For Ewers, this opportunity comes after a tumultuous draft process left a player most thought would be a second- or third-rounder available late into the draft.

Ewers was beat up in his final year at Texas, battling several injuries, and that hurt his stock.

And many of the teams picking QBs on Day 2 of the draft simply liked other signal-callers better — the Saints took Tyler Shough in the second round; the Seahawks took Jalen Milroe in the third. By the time the final day of the draft rolled around, teams shied away from a high-profile college QB as their developmental late-rounder. NIL made college QBs even bigger stars than they were, and Ewers was in national commercials. Not everyone wants that for a reserve.

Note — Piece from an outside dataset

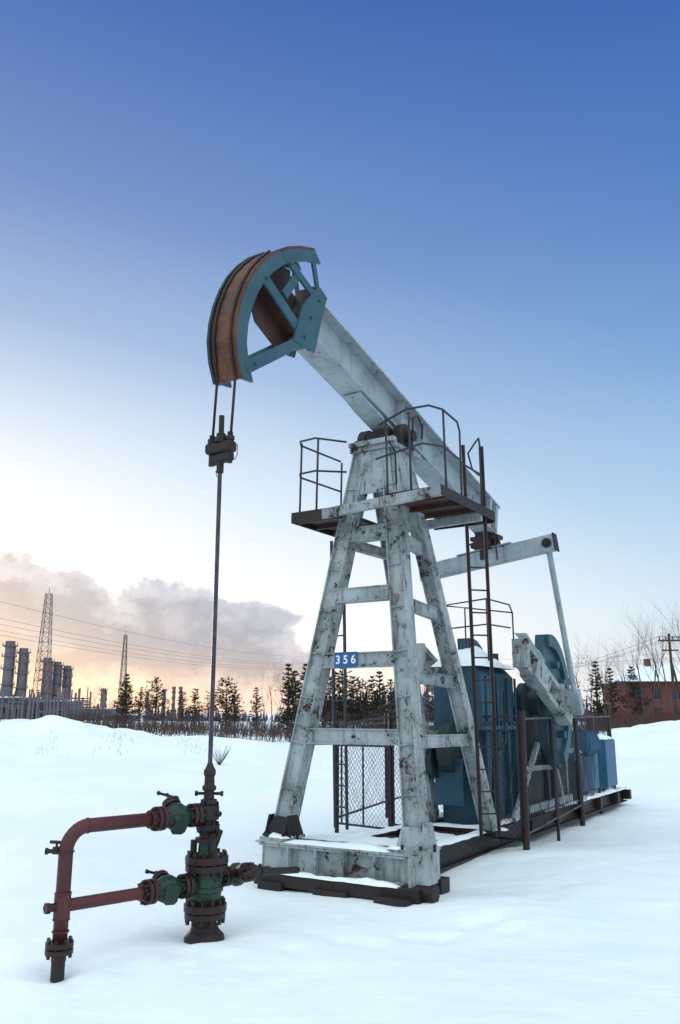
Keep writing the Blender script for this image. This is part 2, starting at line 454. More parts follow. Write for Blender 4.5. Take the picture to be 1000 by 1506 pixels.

Finally, as the sixth round turned into the seventh, agent Ron Slavin was communicating with Dolphins co-director of player personnel Adam Engroff, who strenuously pointed out that Ewers was the highest player on their board by far and was a great system fit. Eventually, the Dolphins took the leap and selected Ewers, which Engroff communicated to Slavin in a text. That led to pandemonium at the Ewers watch party.

On Sunday, it all culminates on the field.